Other people may be able to grow these in pots, but I failed that way several times.
My large seedling came with all the roots cut off like a flat-top haircut, so I suspect it was growing on a mount at the vendor's nursery.
Myrmecophilas survive prolonged drought, but not prolonged wet roots, unless the roots are fully out in the air. Some of them live in areas where daytime temperatures are quite warm in the winter, and there is no rain and no dew for many months. They don't grow in full sun in these areas, but under the canopy of deciduous trees.
Mine tried to grow after it arrived last summer. I had tied it to a piece of mesquite branch, but I didn't realize how much water it wanted. It made one weak new growth and no new roots. Then that growth died. Then it made another weak new growth, but no new roots. By then it was late fall. I decided to begin watering it every day, and on warm winter days I soaked it in a tub of water for hours. The second growth lived, but still no new roots.
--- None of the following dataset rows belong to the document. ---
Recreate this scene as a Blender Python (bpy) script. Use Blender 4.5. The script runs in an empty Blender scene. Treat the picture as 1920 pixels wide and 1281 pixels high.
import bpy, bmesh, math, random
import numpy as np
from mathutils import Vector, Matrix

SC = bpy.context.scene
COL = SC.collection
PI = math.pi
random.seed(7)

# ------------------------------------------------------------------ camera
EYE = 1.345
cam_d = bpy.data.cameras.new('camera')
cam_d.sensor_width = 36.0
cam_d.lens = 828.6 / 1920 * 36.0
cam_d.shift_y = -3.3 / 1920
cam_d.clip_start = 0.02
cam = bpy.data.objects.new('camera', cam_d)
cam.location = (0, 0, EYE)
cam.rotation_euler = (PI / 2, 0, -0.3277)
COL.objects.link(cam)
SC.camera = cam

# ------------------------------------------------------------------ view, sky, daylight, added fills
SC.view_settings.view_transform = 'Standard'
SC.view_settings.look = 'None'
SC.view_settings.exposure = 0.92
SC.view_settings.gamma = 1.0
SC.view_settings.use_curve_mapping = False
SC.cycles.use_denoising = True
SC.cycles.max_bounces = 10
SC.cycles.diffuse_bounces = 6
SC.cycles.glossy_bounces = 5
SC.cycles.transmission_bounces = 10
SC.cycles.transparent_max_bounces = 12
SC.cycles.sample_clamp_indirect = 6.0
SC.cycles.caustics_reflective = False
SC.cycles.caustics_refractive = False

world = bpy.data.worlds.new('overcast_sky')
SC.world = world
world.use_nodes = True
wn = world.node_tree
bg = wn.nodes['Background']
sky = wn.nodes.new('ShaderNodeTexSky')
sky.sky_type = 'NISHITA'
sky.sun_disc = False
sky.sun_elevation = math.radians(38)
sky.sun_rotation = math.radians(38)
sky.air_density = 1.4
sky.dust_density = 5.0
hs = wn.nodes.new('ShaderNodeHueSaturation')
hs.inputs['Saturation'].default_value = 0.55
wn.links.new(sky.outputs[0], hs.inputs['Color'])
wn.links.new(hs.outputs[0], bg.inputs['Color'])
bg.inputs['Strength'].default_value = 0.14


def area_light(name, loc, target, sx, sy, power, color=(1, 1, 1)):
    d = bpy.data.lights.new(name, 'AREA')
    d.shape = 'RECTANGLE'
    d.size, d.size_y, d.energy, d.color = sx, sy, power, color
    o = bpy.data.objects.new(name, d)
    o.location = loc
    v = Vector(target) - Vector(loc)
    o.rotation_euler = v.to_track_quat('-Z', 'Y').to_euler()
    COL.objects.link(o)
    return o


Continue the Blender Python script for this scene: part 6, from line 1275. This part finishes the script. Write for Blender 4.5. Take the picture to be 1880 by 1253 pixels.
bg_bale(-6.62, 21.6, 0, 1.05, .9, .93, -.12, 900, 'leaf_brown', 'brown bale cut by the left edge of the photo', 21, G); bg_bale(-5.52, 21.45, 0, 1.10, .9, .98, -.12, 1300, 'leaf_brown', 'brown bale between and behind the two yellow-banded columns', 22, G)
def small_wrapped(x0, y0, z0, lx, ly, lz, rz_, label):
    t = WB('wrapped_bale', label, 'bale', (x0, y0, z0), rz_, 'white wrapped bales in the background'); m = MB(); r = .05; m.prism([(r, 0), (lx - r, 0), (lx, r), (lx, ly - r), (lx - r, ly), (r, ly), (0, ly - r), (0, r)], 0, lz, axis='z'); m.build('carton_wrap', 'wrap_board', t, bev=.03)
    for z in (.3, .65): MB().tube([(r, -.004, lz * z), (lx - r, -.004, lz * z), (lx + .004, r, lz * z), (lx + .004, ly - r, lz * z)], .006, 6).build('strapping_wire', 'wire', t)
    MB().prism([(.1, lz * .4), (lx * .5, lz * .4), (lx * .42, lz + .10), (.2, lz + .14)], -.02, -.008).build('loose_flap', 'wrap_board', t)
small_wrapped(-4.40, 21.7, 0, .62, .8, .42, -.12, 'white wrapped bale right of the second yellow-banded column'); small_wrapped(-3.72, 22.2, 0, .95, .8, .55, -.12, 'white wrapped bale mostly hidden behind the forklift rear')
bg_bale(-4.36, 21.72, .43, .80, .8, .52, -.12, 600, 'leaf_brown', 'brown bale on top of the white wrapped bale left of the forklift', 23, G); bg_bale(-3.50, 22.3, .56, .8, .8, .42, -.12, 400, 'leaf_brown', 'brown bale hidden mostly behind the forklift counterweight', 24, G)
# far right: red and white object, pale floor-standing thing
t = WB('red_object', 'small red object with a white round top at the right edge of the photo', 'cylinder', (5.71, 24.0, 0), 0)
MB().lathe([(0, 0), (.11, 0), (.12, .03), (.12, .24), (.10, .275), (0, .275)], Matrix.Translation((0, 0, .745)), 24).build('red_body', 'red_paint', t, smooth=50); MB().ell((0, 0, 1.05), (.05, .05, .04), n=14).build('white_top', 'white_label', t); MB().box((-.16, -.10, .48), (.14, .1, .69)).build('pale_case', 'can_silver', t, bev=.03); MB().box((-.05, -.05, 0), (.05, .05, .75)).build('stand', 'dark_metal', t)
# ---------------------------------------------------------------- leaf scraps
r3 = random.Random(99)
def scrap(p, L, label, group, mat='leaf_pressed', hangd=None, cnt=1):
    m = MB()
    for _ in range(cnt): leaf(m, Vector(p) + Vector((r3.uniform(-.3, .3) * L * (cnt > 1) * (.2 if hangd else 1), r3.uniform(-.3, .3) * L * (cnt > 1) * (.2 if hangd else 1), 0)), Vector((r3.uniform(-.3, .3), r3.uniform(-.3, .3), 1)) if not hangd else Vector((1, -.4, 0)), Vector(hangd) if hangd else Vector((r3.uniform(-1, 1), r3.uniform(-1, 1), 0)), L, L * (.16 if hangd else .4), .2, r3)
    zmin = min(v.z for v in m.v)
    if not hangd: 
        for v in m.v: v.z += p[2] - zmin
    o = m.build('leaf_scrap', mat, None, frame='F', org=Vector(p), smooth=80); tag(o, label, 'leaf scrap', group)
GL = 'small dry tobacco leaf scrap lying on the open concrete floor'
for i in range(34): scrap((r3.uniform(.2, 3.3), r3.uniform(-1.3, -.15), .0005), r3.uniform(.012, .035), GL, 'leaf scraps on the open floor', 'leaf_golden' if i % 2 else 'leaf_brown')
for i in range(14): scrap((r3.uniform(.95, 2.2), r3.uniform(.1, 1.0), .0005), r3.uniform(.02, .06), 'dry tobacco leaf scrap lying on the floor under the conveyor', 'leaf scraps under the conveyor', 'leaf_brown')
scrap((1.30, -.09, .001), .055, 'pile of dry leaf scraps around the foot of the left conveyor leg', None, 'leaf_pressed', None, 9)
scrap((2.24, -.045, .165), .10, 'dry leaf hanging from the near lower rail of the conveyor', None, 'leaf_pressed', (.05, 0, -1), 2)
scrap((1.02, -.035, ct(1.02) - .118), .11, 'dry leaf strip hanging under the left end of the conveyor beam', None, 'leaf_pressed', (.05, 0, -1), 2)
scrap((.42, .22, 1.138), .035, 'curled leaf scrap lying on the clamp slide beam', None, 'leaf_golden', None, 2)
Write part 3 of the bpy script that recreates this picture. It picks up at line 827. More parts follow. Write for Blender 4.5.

When it began getting good and warm in my sunroom, a back bulb suddenly sprouted a new growth from pretty far up the pseudobulb, not from the usual spot on the rhizome. Then that new growth began making roots, which are now reaching all over the place. This new growth is already starting another new growth. This makes me think these plants may only sprout new growths from a potential growth point if it is exposed to the sun. The rhizome of my plant is on the branch, in shade.